Cuando me preguntan cuál es mi película favorita de todos los tiempos, yo siempre contestaré, sin dudarlo, que Quest for fire, ‘En busca del fuego’, dirigida por Jean-Jacques Annaud y basada en una novela homónima escrita en 1911.
La he visto tantas veces que mi señor padre, cuando llegaba a casa y veía la luz de la televisión prendida pero no escuchaba diálogos, exclamaba con asombro teñido de cansancio: “¡Ya está la mayor viendo otra vez la de los monos!”
Salvando todos los detalles que la ciencia y la arqueología pueden discutir y simplemente disfrutando de ella como un maravilloso ejemplo de un viaje del héroe bien logrado, ‘En busca del fuego’ tiene una de las escenas, (vale, que sí, que los que me conocen saben que tiene más de una, pero hoy voy a referirme solo a esa, carajo, ¡ustedes, amigos míos, sí joden!), más impresionantes que yo haya visto en la gran pantalla.
Les cuento, tres miembros de una tribu de una especie de humanos en la que aún no se conoce el mecanismo para crear el fuego, lo custodian en una brasa que alimentan y mantienen siempre a salvo. Este grupo es atacado por una tribu enemiga y la brasa se apaga, la crisis es terrible y el héroe, con otros dos compañeros, son los encargados de ir a buscar el fuego. Tras muchas peripecias (en serio, vean la película) encuentran a una mujer, miembro de otro grupo que ya han descubierto la cerámica, cómo encender fuego por frotación y muchas otras cosas… (seguro que encuentran la cinta en alguna plataforma de estas modernas para poder verla), y deben rescatarla de un horrible destino, el de ser devorada por un grupo de antropófagos.
Bien, no es del fuego ni de la gastronomía prehistórica de lo que quiero hablar hoy, sino del humor, ella y el héroe, como no podía ser de otro modo, se enamoran y entre las muchas novedades asombrosas que ella les enseña (algunas picantes y tiernas, en serio, véanla), está la risa. La risa a carcajadas.
¿Se ríen de cosas políticamente correctas? Pues miren ustedes que la primera vez que el héroe y sus compañeros se ríen es cuando uno le pega a otro una pedrada en plena cocorota, todos se cagan de la risa, incluyendo el apedreado quien, en medio de la risilla nerviosa, se lame la sangre.

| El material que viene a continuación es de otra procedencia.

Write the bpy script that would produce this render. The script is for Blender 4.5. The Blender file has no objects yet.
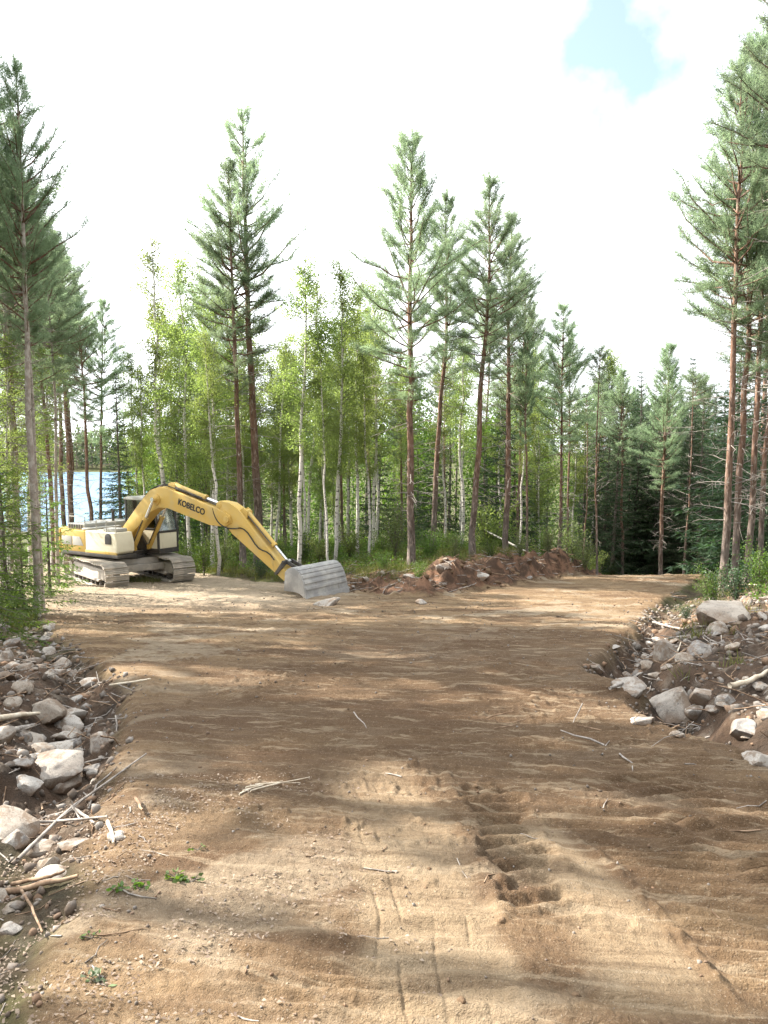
import bpy, bmesh, math, random, time
import numpy as np
from mathutils import Vector, Matrix, Euler

T0 = time.time()
SC = bpy.context.scene
COL = SC.collection
R = math.radians
rnd = random.Random(7)

# ------------------------------------------------------------------ camera
EYE = 1.6
FPX = 768.0
PITCH = math.atan(57 / FPX)
cam_d = bpy.data.cameras.new('camera')
cam_d.sensor_fit = 'VERTICAL'
cam_d.sensor_height = 36
cam_d.lens = 27
cam_d.clip_start = 0.05
cam_d.clip_end = 3000
cam = bpy.data.objects.new('camera', cam_d)
cam.location = (0, 0, EYE)
cam.rotation_euler = (R(90) - PITCH, 0, 0)
COL.objects.link(cam)
SC.camera = cam

# ------------------------------------------------------------------ light
SUN_EL = 36.0
SUN_V = Vector((-0.92, 0.39, 0)).normalized()           # where the sun stands, seen from above
SUN_DIR = Vector((SUN_V.x * math.cos(R(SUN_EL)), SUN_V.y * math.cos(R(SUN_EL)), math.sin(R(SUN_EL))))
sun_d = bpy.data.lights.new('sun', 'SUN')
sun_d.energy = 5.0
sun_d.angle = R(0.55)
sun_d.color = (1.0, 0.93, 0.82)
sun = bpy.data.objects.new('sun', sun_d)
sun.rotation_euler = SUN_DIR.to_track_quat('Z', 'Y').to_euler()
sun.location = (-20, 10, 30)
COL.objects.link(sun)

world = bpy.data.worlds.new('World')
SC.world = world
world.use_nodes = True
wt = world.node_tree
wt.nodes.clear()


def wn(t, **k):
    n = wt.nodes.new(t)
    for a, b in k.items():
        setattr(n, a, b)
    return n


w_out = wn('ShaderNodeOutputWorld')
w_bg = wn('ShaderNodeBackground')
w_bg.inputs['Strength'].default_value = 0.10
w_sky = wn('ShaderNodeTexSky', sky_type='NISHITA')
w_sky.sun_disc = False
w_sky.sun_elevation = R(SUN_EL)
w_sky.sun_rotation = math.atan2(SUN_V.x, SUN_V.y)
w_sky.dust_density = 1.5
w_tc = wn('ShaderNodeTexCoord')
w_map = wn('ShaderNodeMapping')
w_map.inputs['Scale'].default_value = (1, 1, 2.4)
w_noise = wn('ShaderNodeTexNoise')
w_noise.inputs['Scale'].default_value = 3.1
w_noise.inputs['Detail'].default_value = 7
w_noise.inputs['Roughness'].default_value = 0.55
w_ramp = wn('ShaderNodeValToRGB')
w_ramp.color_ramp.elements[0].position = 0.20
w_ramp.color_ramp.elements[1].position = 0.30
# one opening in the cloud sheet, high to the right of the road
gap_dir = Vector(((618 - 384) / FPX, 1, (512 - 50) / FPX))
gap_dir = (Matrix.Rotation(-PITCH, 3, 'X') @ gap_dir).normalized()
w_dot = wn('ShaderNodeVectorMath', operation='DISTANCE')
w_dot.inputs[1].default_value = gap_dir
w_n2 = wn('ShaderNodeTexNoise')
w_n2.inputs['Scale'].default_value = 14
w_n2.inputs['Detail'].default_value = 5
w_gap = wn('ShaderNodeMath', operation='MULTIPLY_ADD')
w_gap.inputs[1].default_value = 0.16
w_gr = wn('ShaderNodeMapRange')
w_gr.inputs['From Min'].default_value = 0.115
w_gr.inputs['From Max'].default_value = 0.235
w_mul = wn('ShaderNodeMath', operation='MULTIPLY')
w_mix = wn('ShaderNodeMixRGB')
# thin cloud is brighter towards the sun
w_sd = wn('ShaderNodeVectorMath', operation='DOT_PRODUCT')
w_sd.inputs[1].default_value = SUN_DIR
w_sr = wn('ShaderNodeMapRange', interpolation_type='SMOOTHSTEP')
w_sr.inputs['From Min'].default_value = -0.3
w_sr.inputs['From Max'].default_value = 1.0
w_sr.inputs['To Min'].default_value = 0.62
w_sr.inputs['To Max'].default_value = 1.7
w_cl = wn('ShaderNodeVectorMath', operation='SCALE')
w_cl.inputs[0].default_value = (6.6, 6.85, 7.15)
L = wt.links.new
L(w_tc.outputs['Generated'], w_map.inputs['Vector'])
L(w_map.outputs[0], w_noise.inputs['Vector'])
L(w_noise.outputs['Fac'], w_ramp.inputs['Fac'])
L(w_tc.outputs['Generated'], w_dot.inputs[0])
L(w_tc.outputs['Generated'], w_n2.inputs['Vector'])
L(w_n2.outputs['Fac'], w_gap.inputs[0])
L(w_dot.outputs['Value'], w_gap.inputs[2])
L(w_gap.outputs[0], w_gr.inputs['Value'])
L(w_ramp.outputs['Color'], w_mul.inputs[0])
w_gr.inputs['To Min'].default_value = 0.09
L(w_gr.outputs['Result'], w_mul.inputs[1])
L(w_mul.outputs[0], w_mix.inputs['Fac'])
L(w_tc.outputs['Generated'], w_sd.inputs[0])
L(w_sd.outputs['Value'], w_sr.inputs['Value'])
L(w_sr.outputs['Result'], w_cl.inputs['Scale'])
L(w_cl.outputs['Vector'], w_mix.inputs['Color2'])
L(w_sky.outputs[0], w_mix.inputs['Color1'])
L(w_mix.outputs[0], w_bg.inputs['Color'])
L(w_bg.outputs[0], w_out.inputs['Surface'])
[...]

Siempre me ha fascinado esa escena, y no es ni siquiera por el humor de caídas y golpes, que no es de mis favoritos, sino porque me hace reflexionar acerca del humor. De la risa. De las cosas que nos hacen humanos y de cómo poco a poco las estamos perdiendo en las últimas décadas. No. No me vengan con milongas de lo políticamente correcto. No me mezclen churras con merinas. No me aleguen que si nos reímos de algo luego los niños no van a saber que está mal pegarle una pedrada a alguien. Dejemos de una puta vez de autoconvertirnos en imbéciles. Los niños siempre han jugado a la guerra y los adultos (la mayor parte de los adultos normales, quiero decir) siempre han distinguido perfectamente entre una pistola hecha con dos dedos estirados y el agujero hecho por unos cuantos gramos de plomo instalados en el cerebro.

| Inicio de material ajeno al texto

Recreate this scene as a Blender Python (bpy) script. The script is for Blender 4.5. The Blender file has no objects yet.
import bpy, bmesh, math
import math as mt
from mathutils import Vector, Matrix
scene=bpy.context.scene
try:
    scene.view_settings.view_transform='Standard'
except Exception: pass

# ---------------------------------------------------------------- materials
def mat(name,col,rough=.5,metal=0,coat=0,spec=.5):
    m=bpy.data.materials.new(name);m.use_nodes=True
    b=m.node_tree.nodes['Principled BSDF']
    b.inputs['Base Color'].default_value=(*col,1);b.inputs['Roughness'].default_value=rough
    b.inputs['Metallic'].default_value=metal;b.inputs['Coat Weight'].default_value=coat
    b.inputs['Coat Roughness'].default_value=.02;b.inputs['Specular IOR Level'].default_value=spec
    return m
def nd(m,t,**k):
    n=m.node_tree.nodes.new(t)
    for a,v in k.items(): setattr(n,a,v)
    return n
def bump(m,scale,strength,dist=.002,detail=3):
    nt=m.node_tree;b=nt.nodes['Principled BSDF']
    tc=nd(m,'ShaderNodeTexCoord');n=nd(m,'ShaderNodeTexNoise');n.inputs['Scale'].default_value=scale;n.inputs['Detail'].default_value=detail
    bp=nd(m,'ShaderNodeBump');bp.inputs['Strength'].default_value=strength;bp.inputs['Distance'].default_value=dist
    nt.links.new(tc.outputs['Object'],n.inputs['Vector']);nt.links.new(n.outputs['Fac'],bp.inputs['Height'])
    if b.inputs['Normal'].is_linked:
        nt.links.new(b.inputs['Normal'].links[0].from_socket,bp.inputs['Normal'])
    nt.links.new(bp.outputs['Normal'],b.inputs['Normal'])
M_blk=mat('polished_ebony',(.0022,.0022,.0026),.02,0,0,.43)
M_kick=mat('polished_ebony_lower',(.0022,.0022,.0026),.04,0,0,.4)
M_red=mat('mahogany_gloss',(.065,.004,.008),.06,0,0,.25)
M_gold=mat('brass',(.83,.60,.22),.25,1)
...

Hemos perdido la capacidad de reconocer el humor, la ironía se nos escurre entre los dedos y el sarcasmo ya es casi ciencia ficción.
Nos estamos convirtiendo en una panda de bípedos muy serios. Muy decentes. Incapaces de reírse de sí mismos. Una sociedad de estirados, con una escoba metida en el culo, preocupados y agobiados por no hacer pupa, que, en su intento por ser perfectos, se han olvidado de su humanidad.